No city in America has seen a more destabilizing past 12 months than Minneapolis since the murder of George Floyd. Amid these uneasy times, two things have become quite obvious.

Foremost, police reform is desperately needed. Second, when certain issues capture the public's attention — as policing has — there will always be those who take things too far, calling for changes that are unrealistic and often harmful. Such extreme demands are rarely supported by evidence, or even common sense, so they are pushed through coercive language and aggressive actions.

This is exactly what has happened at the University of Minnesota over the past year. The student government (Minnesota Student Association, or MSA), which is overwhelmingly progressive, has attempted to pressure the school's administration into implementing radical policies. Two examples of their demands from this year are:

1) "Demilitarizing" the U Police Department (UMPD). This is proposed despite the fact that in just the last month, the U area saw 13 aggravated assaults, 52 burglaries, 22 car thefts and four sexual assaults, and a murder in the heart of Dinkytown.

2) No-excuse-required extensions on assignments for Black and Muslim students, along with those who protested in favored causes.

While the proposed policies are bad, the rhetoric employed in furthering them is even worse. In a schoolwide e-mail sent out on April 25, the student governing body referred to the police-involved death of Ma'Khia Bryant in Ohio as a "murder," despite the fact that Bryant was in the process of trying to harm another woman when she was shot, as was clear from the bodycam footage.

Yet this is not surprising given the history of irresponsible rhetoric used by MSA members. Just a few weeks ago, a member of the MSA called for impeding law enforcement by "using up their resources" (i.e., creating fake crime calls), adding that the intent was to "make [cops'] lives hell."

A history of false and incendiary statements should preclude the MSA from having much sway with U President Joan Gabel — who is tasked with overseeing an institution that values evidence, facts and reason. But President Gabel has succumbed to the pressure of the MSA.

Following the death of George Floyd, for example, Gabel made the misguided, politically convenient decision to limit engagement with the Minneapolis Police Department. Her decision came just one day after the student body president demanded that she take this action. Beyond jeopardizing student safety, her move granted legitimacy to individuals who were not proposing good-faith solutions.

Additionally, following the police-involved death of Daunte Wright in Brooklyn Center last month, Gabel sent out an e-mail to the entire student body in which she claimed, "Black members of our community face circumstances that put their lives at risk every day." This hyperbolic statement is irresponsible. Tragic incidents such as these are extremely rare. In 2019, for example, according to a Washington Post database, 12 unarmed Black men were shot and killed by law enforcement in America, out of 2.7 million arrests of Black individuals. Twelve such deaths are too many, no doubt, but far from an "everyday" occurrence.

There is no excuse for the leader of our university to make such reckless statements, which unnecessarily increase fear and deepen the current divide between law enforcement and the public at large.

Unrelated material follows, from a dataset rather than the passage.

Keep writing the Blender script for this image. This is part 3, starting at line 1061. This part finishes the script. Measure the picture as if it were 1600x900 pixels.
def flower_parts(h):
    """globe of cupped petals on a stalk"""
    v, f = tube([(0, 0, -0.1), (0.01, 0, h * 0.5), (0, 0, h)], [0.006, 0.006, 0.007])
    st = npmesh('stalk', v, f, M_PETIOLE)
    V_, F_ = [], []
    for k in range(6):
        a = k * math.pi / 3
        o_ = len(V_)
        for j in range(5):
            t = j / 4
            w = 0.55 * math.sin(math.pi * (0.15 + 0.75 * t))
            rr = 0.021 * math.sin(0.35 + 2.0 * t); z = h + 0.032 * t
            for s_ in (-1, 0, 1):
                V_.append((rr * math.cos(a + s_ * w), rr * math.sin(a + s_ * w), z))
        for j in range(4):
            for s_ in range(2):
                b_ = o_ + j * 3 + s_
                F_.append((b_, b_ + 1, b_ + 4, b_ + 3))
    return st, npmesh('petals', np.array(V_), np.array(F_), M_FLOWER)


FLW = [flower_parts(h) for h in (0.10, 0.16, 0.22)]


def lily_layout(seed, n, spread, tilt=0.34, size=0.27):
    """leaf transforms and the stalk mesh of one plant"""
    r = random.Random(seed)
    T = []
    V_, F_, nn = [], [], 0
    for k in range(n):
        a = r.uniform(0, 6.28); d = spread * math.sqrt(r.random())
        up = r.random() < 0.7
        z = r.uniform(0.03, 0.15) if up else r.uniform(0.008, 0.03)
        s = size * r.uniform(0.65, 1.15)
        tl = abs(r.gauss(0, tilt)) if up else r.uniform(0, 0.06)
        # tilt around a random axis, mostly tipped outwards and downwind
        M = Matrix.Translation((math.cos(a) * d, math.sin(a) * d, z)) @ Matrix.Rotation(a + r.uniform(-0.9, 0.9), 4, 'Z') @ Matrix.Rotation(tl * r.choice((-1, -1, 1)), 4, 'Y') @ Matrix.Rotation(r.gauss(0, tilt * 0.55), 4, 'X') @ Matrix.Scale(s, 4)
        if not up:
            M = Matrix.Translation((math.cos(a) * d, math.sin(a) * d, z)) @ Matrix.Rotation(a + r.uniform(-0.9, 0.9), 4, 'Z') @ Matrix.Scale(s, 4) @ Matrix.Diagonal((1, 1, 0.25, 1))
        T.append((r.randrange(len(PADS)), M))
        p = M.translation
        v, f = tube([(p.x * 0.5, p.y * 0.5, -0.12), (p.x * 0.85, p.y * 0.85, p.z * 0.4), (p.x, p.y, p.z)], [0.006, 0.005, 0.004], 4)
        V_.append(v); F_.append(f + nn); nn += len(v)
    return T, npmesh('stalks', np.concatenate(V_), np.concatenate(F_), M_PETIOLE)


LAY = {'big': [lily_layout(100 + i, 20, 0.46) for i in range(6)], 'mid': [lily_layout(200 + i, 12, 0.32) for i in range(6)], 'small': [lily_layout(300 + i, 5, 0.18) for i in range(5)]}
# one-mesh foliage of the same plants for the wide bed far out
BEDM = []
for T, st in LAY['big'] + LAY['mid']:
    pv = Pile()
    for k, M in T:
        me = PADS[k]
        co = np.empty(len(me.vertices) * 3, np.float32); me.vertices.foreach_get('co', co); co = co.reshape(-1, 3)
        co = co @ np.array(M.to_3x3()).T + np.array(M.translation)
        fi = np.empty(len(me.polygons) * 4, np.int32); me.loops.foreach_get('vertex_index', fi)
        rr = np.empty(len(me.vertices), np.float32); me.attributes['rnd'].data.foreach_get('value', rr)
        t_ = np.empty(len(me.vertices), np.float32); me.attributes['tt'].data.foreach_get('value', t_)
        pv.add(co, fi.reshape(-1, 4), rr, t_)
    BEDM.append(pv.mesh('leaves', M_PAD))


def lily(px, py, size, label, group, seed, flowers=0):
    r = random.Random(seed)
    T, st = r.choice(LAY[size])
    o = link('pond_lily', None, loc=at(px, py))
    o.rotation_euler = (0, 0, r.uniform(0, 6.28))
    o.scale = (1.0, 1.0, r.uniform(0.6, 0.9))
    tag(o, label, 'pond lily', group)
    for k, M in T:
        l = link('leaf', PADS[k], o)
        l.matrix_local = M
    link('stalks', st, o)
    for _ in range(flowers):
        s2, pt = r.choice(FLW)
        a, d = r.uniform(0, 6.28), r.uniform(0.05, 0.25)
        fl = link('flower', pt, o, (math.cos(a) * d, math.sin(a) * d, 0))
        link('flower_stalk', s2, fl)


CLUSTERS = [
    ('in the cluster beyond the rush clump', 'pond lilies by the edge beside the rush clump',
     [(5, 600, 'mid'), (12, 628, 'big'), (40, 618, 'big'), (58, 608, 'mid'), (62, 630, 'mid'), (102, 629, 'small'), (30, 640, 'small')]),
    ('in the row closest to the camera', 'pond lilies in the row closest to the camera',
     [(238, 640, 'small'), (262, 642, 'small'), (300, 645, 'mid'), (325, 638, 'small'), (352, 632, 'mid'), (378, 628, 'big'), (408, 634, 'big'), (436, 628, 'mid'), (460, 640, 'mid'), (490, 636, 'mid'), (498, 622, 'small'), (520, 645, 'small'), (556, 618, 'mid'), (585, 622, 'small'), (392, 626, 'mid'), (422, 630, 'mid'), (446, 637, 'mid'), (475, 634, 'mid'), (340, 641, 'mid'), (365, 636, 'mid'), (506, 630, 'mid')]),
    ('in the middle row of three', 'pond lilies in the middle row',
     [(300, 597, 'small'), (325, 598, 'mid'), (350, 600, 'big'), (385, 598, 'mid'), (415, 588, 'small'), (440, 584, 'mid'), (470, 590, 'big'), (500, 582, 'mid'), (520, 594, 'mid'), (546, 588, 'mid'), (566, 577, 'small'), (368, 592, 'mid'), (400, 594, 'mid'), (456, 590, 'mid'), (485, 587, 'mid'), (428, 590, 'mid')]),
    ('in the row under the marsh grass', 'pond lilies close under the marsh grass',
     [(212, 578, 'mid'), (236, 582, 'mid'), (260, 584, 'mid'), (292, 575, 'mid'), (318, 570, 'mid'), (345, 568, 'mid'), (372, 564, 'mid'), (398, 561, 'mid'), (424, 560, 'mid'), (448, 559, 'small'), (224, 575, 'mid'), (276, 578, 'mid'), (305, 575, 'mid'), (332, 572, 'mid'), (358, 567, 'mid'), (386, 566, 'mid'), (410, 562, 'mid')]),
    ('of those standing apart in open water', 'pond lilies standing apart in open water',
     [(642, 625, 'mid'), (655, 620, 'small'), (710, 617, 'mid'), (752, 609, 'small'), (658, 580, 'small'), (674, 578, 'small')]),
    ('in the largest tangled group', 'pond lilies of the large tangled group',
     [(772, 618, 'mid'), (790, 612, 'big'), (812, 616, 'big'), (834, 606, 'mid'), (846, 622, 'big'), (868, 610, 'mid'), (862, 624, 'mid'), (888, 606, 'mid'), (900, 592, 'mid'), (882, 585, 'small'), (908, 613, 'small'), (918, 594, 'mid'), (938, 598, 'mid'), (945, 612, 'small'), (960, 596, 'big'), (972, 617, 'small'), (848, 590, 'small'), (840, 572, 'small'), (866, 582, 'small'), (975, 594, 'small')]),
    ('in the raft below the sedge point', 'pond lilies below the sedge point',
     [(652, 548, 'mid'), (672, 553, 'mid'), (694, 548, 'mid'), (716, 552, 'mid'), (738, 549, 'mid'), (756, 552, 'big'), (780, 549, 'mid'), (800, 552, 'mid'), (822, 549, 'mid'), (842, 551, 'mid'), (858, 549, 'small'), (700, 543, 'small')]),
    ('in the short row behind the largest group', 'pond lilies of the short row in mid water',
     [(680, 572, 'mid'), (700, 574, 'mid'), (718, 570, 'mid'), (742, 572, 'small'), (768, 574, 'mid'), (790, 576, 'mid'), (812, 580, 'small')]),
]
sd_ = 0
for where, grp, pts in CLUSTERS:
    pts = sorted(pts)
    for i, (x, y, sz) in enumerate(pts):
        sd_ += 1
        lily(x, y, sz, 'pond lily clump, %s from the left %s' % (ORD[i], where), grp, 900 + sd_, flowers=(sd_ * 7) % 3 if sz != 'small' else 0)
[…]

The irony is that Gabel, no matter how hard she tries, will never satisfy the demands of the most radical on campus. Students have recently protested on her lawn, bringing souvenirs with them — fliers that feature Gabel's image controlling rabid-looking pigs dressed as police with the caption: "Joan Gabel and her Piglets."

Their goal? Force Gabel to obtain the resignation of U Police Chief Matt Clark.

Gabel and other Minnesota political and cultural leaders need to stop caving to unreasonable demands from emotional individuals who are unswayed by facts. Attempting to appease the loudest to the detriment of the community only emboldens the irrational and silences those looking to have productive conversation.

To be clear, none of this is to say that America has wiped its hands clean of racial problems or that police forces are not in need of reform. Problems need to be addressed. To do so effectively, our community leaders need to commit to gathering facts rather than employing incendiary language. Statements that paint a picture of a violent, racist dystopia do a disservice to truth and raise the already unbearable political temperature.

All of us — students at the U and citizens of this state — need to demand better of our leaders. Enough of the dogma. Enough of the rhetoric. Enough kowtowing to those who yell the loudest. It's time to find real solutions, and only honest conversation, absent of muddying language, will help us find answers together.

Benjamin Ayanian is a junior at the University of Minnesota.